At this point in the chapter Dewey turns to art and religion.  (One senses that he turns away from math with some relief.)  This forms a culmination of his discussion of communication:  "Letters, poetry, song, the drama, fiction, history, biography, engaging in rites and ceremonies hallowed by time and rich with the sense of the countless multitudes that share them, are also modes of discourse that, detached from immediate instrumental consequences...are ends for most persons."  Discourse becomes both instrumental and final here.  Further, as Matthew Arnold held, poetry (standing for art in general) is a criticism of life insofar as it "fixes those standards of enjoyment and appreciation with which other things are compared" and sets us on a path of action both for individual and community.  The "staple objects of enjoyment," including not only the arts but also recreation, amusement and ceremony, do the most to "determine the current direction of ideas and endeavors in the community" by which life is judged.   

So, in the end, communication in its highest form is both instrumental and final, giving us both a world of meaning and one in which there are objects valuable to the individual and the community.
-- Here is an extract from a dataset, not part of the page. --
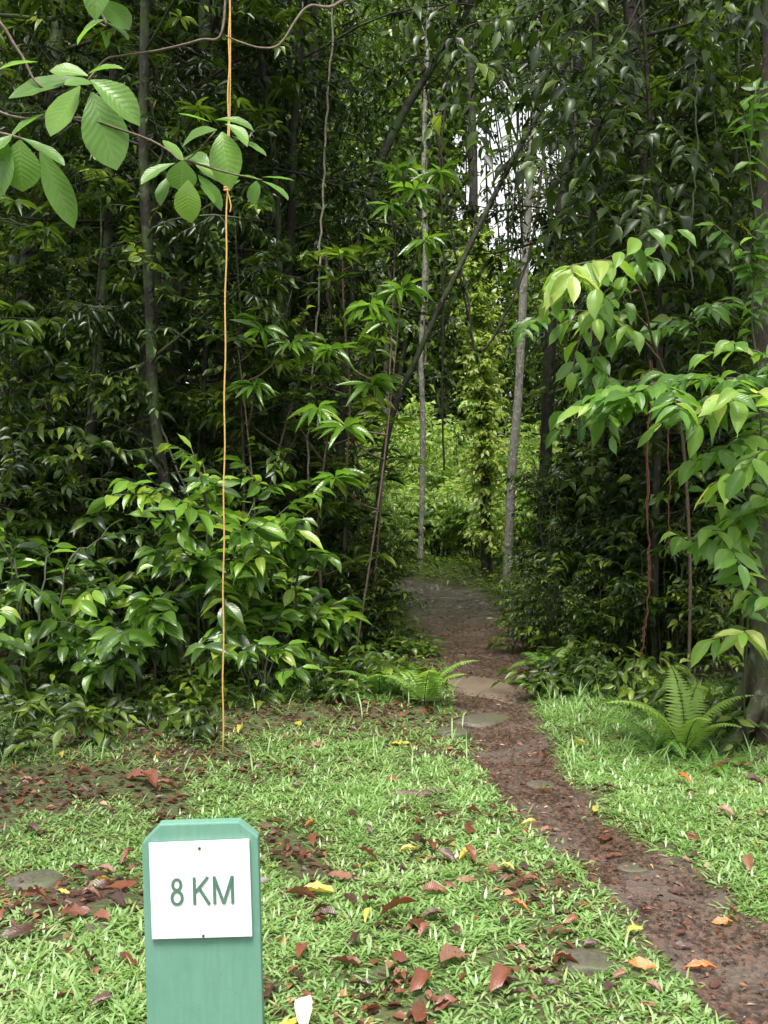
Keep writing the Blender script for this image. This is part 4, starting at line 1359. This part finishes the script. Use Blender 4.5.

This second form, the final purpose of communication, is ultimately aesthetic:  it is "a sharing whereby meanings are enhanced, deepened and solidified in the sense of communion" -- and the resultant objects are "worthy of awe, admiration, and loyal appreciation" as they are means to making life "rich and varied in meanings."  As ends they free man from isolation into a realm of shared meaning.  

Dewey concludes (after one of his typical blasts against the social conditions of our times):  "When the instrumental and final functions of communication live together in experience, there exists an intelligence which is the method and reward of the common life, and a society worthy to command affection, admiration and loyalty."  So, a chapter which addresses the nature of communication and meaning ends with a vision of an ideal society in which the arts, in the broadest possible sense of that term, are both means conducive to a great society and ends in themselves.